Task directions:
Reproduce all of the listing below without alteration.

# # # # # # #

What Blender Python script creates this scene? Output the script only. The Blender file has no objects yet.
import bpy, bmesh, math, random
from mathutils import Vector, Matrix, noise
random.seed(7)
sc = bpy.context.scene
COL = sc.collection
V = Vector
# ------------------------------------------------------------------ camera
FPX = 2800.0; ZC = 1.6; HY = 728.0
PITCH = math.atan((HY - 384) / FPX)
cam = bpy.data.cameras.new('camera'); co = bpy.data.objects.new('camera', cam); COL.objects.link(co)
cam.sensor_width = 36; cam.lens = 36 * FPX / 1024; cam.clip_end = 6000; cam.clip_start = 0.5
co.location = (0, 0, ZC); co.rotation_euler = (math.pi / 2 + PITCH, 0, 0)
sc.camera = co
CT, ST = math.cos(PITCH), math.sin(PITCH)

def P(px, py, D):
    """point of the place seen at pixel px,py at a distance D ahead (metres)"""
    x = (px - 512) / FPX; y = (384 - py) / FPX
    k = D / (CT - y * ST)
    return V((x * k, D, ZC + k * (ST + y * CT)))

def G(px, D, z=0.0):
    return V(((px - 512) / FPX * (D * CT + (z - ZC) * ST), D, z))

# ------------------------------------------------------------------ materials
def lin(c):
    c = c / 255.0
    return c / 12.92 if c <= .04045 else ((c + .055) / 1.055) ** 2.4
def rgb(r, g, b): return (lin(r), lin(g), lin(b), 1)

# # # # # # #

Answer to the problem:
What Blender Python script creates this scene? Output the script only. The Blender file has no objects yet.
import bpy, bmesh, math, random
from mathutils import Vector, Matrix, noise
random.seed(7)
sc = bpy.context.scene
COL = sc.collection
V = Vector
# ------------------------------------------------------------------ camera
FPX = 2800.0; ZC = 1.6; HY = 728.0
PITCH = math.atan((HY - 384) / FPX)
cam = bpy.data.cameras.new('camera'); co = bpy.data.objects.new('camera', cam); COL.objects.link(co)
cam.sensor_width = 36; cam.lens = 36 * FPX / 1024; cam.clip_end = 6000; cam.clip_start = 0.5
co.location = (0, 0, ZC); co.rotation_euler = (math.pi / 2 + PITCH, 0, 0)
sc.camera = co
CT, ST = math.cos(PITCH), math.sin(PITCH)

def P(px, py, D):
    """point of the place seen at pixel px,py at a distance D ahead (metres)"""
    x = (px - 512) / FPX; y = (384 - py) / FPX
    k = D / (CT - y * ST)
    return V((x * k, D, ZC + k * (ST + y * CT)))

def G(px, D, z=0.0):
    return V(((px - 512) / FPX * (D * CT + (z - ZC) * ST), D, z))

# ------------------------------------------------------------------ materials
def lin(c):
    c = c / 255.0
    return c / 12.92 if c <= .04045 else ((c + .055) / 1.055) ** 2.4
def rgb(r, g, b): return (lin(r), lin(g), lin(b), 1)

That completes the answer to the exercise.